Well that's fair enough but I actually don't see the Catholic church as united on this topic as it was in times past. Chrys is hardly the only catholic to question the doctrine to be fair. Is it your opinion that a catholic should only identify as such if they accept everything as per the original church's teachings?
That there is a lot of confusion and discord around The Catholic Church today is very much granted. However, the disunity, specially in matters like these, does not comes from The Church herself. That is, it is not something that flows from her teaching. Even the most recent Catechism professes the Church's traditional belief in the reality of eternal punishment. There is really only one defined Catholic position on this issue: the punishment of Hell is eternal. The problem comes from dissenting bishops, priest and laity who not being content with what The Church teaches, go about to impart and seek to diffuse their own individual views (even ones which have been condemned before) under the guise of "Catholic" teaching.
There are areas in which The Church allows differing views and you'll see various labels (such as Thomist, Molinists, for example) which Catholics apply to themselves. But this doesn't happen when it comes to defined doctrines. It is only on some areas where The Church has not defined one way or the other.
I know chrys is not the only one and my act of questioning him is done wholly in a benevolent spirit. But he is rejecting a clear teaching of The Church and he knows it, he is not doing it simply out of ignorance (something many of the laity do). It is not my opinion, but The Church's, that a Catholic's obstinate denial of a truth which must be believed with divine and Catholic faith constitutes heresy. The eternal punishment of the damned is one such truth.
A Catholic is one who is in faithful submission to the Roman Pontiff and accepts the entire doctrinal corpus defined and proposed for belief by The Church throughout the centuries in councils, bulls and other ecclesial documents.
Of course, this doesn't means that before you can be a Catholic you have to know
everything there is to know about Catholicism.
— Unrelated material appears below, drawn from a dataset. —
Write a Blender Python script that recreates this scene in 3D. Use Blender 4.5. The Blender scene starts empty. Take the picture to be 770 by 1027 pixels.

In fact, a lot of Catholics are quite faithful while not knowing a lot of things about their faith (flawed as I am, I include myself among those).
What is important is that the person has the right disposition and the virtue of faith. Faith in this context means to believe something on the authority of him who reveals. For the Catholic, he who reveals is God, working instrumentally through The Catholic Church, which Catholics believe he established on earth for the purpose of saving souls and preserving and faithfully expounding the deposit of faith till the end of time. A Catholic understands and accepts this arrangement and in so far as he is a Catholic, he faithfully accepts that which God, through his Church, proposes for belief.